Matador

A wise old Englishman once said, “You can’t always get what you want, but if you try sometimes you just might find you get what you need.”

Coming off the heels of a successful reunion tour we all thought would never happen, the desire of most Pavement fans was to see their favorite band make a long overdue return to the studio and follow up on their tepid swan song Terror Twilight. From the looks of things, though, that does not seem likely to happen, unfortunately. However, the need for frontman Stephen Malkmus to craft a solo album as essential as any of the classic works he conspired with his old band from Stockton, CA, has definitely been realized in the form of his latest LP with The Jicks.

Playing vintage slacker chestnuts like “Range Life,” “Shady Lane” and “Starlings of the Slipstream” night in and night out for a solid seven months has truly rubbed off on the material featured on Mirror Traffic. Malk’s fifth solo effort is the first to be produced by fellow Lollapalooza 1995 alumnus Beck Hansen, who brings the same elements of texture and detail to these fifteen tracks as he did with Thurston Moore’s pastoral masterpiece Demolished Thoughts earlier this year. Overall, this is essentially the kind of record Pavement should have made after Brighten The Corners, as songs like “Brain Gallop” and “Asking Price” could easily be mistaken for outtakes from that album’s Nicene Creedence deluxe edition. Despite its ripped-from-the-headlines subject matter, “Senator” would not seem out of place on Crooked Rain, Crooked Rain, while sprawling numbers like “Long Hard Book” and “Gorgeous Georgie” can easily stand up lick for lick with the most intrinsic moments of Pavement’s freewheeling masterpiece Wowee Zowee.

But then again, you also have material on Mirror that sounds like nothing else Malkmus has ever delivered to us before.

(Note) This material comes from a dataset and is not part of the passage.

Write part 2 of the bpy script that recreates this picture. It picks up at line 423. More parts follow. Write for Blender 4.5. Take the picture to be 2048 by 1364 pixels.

Songs such as “Fall Away” and “Share the Red” favors sentimentality over snark, something that surely became instilled in Stephen upon his descent into domestic life, as the beautiful poignancy of his voice as well as his excellent and incredibly underrated guitar playing has never come across more heartfelt and mature on record.

Mirror Traffic is the sound of Stephen Malkmus coming to grips with his legacy in the eyes of two generations of fans who have hung their hope onto every quirked out non-sequitur that has drolly dropped from his mouth since 1989. Indeed, it will be most intriguing to see where he takes this renewed sense of interest in his own history from here.